T.I. – Dead and Gone / Whatever You Like


I feel like I am just way underqualified to talk about r’n’b/hip hop, let alone pop rap, but damn T.I. just makes such great tunes! It’s not just in the excellent choice of Timberlake for emoting the chorus and the totally-obvious-yet-still-sweet digi-clap/HEY! moment and all the sophisto production and shit, but also it’s his really great flow. It’s just so palatable, the way it’s so structured but still flows across lines but then with tiny little punches. Like the dis/enjambment in this little bridge...


No more stress

Now I’m straight

Now I get it,

Now I take

Time to think

Before I make

Mistakes

Just for my family’s sake


... Is just great.
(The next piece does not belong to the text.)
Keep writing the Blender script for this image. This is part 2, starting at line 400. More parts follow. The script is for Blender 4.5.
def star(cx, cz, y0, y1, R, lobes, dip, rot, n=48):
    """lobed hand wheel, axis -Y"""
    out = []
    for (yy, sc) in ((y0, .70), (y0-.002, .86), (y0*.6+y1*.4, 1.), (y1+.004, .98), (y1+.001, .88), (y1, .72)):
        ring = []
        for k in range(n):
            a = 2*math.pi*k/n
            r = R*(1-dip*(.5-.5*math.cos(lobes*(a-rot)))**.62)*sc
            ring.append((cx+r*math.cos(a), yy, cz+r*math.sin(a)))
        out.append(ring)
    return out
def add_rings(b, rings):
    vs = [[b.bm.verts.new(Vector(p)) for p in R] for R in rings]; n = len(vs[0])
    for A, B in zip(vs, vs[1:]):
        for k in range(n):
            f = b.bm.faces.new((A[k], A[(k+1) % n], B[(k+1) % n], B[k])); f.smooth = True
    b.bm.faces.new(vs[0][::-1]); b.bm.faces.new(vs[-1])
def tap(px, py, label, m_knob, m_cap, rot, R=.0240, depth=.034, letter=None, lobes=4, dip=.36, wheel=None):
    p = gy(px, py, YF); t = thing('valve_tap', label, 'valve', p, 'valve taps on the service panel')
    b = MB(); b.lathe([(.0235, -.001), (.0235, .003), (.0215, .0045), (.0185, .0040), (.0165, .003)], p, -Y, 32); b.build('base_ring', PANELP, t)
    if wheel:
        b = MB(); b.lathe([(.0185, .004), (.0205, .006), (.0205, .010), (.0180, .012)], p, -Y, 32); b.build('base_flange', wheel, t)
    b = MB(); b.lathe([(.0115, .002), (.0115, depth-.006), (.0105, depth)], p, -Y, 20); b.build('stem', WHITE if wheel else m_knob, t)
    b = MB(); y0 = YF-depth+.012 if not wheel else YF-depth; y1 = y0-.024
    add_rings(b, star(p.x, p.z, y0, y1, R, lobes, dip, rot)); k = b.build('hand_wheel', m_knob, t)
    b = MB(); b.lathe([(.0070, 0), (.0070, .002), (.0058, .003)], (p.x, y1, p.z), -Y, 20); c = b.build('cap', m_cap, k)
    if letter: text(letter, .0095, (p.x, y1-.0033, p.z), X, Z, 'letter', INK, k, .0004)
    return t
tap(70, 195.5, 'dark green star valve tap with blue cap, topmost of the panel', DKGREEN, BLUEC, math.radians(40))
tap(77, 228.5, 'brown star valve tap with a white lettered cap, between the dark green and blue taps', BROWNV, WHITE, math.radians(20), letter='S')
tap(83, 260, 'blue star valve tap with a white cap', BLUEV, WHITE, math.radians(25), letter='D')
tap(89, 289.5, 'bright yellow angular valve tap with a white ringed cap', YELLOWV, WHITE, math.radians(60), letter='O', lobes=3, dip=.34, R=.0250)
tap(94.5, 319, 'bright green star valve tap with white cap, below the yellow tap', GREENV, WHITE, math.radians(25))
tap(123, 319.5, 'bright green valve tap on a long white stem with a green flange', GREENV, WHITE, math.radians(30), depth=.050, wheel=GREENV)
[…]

It inputs some kind of error/flow tension into his songs that’s well appealing. And the way this flow works on Whatever You Like is funny – it’s like this metronomic, tennis-court rhyming sways back and forth between seemingly discrete lines until sex becomes money becomes possessions all wet and slippery until they all dissolve into this pop fantasy of nothing in particular or, y’know, whatever you like.